* Material for this task
════════

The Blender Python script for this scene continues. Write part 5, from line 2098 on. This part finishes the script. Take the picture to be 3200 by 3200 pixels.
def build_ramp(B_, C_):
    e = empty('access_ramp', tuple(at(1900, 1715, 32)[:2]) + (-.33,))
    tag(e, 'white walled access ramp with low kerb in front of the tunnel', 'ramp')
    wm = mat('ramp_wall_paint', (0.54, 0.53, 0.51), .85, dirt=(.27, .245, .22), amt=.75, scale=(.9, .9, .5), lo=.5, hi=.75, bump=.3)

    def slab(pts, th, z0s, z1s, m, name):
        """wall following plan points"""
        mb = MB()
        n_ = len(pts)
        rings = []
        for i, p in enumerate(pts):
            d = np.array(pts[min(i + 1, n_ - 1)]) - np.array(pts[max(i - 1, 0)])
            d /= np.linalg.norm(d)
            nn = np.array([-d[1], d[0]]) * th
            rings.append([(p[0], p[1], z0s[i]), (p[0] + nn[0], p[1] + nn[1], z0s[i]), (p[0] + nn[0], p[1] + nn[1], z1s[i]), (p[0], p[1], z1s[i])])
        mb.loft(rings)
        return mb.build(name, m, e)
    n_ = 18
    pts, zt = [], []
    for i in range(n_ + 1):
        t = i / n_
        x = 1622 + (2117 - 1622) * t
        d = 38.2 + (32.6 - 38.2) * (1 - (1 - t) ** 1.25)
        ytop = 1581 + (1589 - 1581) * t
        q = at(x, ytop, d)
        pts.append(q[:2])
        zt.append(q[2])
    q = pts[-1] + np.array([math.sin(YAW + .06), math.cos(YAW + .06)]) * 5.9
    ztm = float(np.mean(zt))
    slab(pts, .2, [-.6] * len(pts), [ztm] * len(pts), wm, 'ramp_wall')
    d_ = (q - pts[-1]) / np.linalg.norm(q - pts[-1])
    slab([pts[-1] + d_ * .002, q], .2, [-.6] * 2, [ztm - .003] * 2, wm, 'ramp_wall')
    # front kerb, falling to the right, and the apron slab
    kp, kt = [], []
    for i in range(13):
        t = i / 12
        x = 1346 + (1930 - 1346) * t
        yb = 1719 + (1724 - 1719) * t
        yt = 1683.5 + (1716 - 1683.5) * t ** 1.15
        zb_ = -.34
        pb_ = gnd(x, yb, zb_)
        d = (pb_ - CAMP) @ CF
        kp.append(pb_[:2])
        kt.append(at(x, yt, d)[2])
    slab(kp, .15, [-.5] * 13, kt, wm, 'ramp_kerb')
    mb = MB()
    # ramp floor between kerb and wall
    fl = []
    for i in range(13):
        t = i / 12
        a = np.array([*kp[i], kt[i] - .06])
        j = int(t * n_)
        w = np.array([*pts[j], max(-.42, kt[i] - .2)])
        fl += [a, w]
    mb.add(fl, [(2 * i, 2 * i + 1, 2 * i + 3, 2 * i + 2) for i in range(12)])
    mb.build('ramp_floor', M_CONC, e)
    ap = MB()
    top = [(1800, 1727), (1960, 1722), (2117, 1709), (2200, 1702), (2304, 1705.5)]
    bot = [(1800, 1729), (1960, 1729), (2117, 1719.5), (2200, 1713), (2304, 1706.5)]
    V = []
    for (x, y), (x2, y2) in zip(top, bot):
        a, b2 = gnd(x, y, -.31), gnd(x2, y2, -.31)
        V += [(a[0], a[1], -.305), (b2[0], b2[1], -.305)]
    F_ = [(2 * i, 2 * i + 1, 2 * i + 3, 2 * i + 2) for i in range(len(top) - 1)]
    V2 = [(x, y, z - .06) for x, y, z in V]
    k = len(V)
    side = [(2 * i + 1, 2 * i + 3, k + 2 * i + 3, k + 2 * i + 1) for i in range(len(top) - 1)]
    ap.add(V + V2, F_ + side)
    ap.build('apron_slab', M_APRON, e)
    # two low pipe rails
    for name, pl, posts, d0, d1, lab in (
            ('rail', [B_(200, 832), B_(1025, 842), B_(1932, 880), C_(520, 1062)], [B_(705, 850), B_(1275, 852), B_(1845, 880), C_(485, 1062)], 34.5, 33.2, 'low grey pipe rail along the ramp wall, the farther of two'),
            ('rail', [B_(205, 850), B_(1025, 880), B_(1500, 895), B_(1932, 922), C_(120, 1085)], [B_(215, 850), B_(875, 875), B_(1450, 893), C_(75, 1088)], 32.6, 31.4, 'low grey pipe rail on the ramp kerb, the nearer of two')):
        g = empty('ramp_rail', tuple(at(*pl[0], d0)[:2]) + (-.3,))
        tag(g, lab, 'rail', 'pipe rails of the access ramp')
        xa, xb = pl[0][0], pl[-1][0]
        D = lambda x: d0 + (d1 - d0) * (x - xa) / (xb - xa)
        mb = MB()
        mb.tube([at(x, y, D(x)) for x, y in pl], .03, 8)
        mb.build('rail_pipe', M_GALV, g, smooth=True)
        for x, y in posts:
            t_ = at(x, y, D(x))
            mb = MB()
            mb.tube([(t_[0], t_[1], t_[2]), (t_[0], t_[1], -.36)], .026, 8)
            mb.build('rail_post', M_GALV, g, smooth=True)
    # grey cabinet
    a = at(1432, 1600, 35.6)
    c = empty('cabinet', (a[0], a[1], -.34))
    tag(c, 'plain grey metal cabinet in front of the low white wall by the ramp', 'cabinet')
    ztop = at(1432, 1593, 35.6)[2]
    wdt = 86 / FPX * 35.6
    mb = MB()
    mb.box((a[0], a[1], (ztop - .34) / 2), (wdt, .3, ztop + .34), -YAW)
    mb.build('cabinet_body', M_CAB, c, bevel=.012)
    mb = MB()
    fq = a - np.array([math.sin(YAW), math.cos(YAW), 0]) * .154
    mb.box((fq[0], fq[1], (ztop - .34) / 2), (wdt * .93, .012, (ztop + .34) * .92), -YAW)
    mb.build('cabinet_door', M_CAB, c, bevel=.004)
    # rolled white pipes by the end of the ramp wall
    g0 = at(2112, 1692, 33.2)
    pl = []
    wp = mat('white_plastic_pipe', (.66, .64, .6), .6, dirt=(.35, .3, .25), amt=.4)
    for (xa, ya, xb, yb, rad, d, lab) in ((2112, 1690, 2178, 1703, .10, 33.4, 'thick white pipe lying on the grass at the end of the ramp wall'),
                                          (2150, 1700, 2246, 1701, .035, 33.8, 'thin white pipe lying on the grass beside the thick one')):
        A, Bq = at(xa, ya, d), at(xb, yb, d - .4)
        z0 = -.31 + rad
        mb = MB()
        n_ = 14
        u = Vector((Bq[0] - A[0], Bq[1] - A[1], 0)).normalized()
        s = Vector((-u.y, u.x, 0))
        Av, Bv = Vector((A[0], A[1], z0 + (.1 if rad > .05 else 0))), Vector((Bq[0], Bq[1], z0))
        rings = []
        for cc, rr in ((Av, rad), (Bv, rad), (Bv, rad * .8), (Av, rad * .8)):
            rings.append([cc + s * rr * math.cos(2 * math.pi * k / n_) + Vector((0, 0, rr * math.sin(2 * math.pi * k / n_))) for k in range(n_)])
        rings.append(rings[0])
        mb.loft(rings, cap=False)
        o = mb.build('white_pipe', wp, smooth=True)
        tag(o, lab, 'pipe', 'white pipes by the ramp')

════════

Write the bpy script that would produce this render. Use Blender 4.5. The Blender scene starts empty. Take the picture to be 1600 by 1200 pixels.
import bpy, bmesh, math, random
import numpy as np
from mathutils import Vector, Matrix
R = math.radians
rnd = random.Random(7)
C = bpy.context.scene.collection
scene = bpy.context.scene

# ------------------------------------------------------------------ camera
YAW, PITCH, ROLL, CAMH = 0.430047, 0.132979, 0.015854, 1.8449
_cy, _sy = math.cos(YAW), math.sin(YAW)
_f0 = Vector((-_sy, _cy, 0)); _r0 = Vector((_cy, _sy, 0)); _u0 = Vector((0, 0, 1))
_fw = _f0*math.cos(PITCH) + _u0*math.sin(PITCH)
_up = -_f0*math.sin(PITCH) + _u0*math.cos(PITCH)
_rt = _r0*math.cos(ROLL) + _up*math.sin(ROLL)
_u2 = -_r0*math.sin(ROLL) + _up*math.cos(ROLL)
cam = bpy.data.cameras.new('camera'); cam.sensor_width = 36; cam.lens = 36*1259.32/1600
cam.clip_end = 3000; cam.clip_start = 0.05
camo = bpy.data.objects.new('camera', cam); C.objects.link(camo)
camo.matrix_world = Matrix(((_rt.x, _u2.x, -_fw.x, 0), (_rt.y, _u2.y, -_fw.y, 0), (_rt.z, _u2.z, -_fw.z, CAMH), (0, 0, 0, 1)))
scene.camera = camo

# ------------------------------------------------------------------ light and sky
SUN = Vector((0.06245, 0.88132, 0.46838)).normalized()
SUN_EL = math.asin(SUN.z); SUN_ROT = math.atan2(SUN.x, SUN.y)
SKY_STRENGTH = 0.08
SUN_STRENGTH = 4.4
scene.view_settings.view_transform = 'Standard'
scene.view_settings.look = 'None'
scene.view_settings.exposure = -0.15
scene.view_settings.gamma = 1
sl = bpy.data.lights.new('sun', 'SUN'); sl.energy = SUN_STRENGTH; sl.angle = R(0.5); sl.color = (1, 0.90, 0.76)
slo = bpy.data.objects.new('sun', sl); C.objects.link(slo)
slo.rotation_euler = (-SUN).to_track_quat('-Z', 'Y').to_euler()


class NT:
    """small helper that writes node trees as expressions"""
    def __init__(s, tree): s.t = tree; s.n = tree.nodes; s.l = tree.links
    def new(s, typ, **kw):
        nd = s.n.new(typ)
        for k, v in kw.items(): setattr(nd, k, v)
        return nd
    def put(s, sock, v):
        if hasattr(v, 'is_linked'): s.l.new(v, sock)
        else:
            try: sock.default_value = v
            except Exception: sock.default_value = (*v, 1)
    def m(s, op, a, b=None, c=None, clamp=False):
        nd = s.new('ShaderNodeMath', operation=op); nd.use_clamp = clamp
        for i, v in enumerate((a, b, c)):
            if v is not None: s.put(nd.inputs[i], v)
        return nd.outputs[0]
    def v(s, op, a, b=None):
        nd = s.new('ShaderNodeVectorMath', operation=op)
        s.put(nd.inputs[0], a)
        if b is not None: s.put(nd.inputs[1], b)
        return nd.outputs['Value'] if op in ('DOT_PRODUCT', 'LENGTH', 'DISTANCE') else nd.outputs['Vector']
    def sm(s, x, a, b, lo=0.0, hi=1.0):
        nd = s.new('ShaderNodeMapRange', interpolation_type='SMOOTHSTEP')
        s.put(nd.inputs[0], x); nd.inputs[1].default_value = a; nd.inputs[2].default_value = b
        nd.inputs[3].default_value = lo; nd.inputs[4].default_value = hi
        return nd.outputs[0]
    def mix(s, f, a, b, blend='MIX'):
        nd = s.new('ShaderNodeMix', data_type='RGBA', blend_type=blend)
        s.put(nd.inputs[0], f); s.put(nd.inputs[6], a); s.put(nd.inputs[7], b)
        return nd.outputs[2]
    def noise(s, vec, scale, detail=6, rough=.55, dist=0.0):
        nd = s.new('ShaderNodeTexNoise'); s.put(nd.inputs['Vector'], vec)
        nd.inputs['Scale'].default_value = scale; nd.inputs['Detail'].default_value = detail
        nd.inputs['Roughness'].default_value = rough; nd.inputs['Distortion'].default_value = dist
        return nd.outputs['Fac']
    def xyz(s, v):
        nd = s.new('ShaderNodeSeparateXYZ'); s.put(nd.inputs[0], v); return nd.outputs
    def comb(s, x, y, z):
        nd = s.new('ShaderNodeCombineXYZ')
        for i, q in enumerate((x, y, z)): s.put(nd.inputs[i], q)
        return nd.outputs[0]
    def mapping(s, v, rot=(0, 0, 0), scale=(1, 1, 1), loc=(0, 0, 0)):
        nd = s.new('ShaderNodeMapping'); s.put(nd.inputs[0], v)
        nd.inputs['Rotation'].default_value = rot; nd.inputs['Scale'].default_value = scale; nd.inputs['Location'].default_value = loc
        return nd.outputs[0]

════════

* What is expected
Reproduce exactly the lines from the one containing "Write the bpy" through the one containing "scene = bpy.context.scene", inclusive, and nothing else.

* Output of the task
Write the bpy script that would produce this render. Use Blender 4.5. The Blender scene starts empty. Take the picture to be 1600 by 1200 pixels.
import bpy, bmesh, math, random
import numpy as np
from mathutils import Vector, Matrix
R = math.radians
rnd = random.Random(7)
C = bpy.context.scene.collection
scene = bpy.context.scene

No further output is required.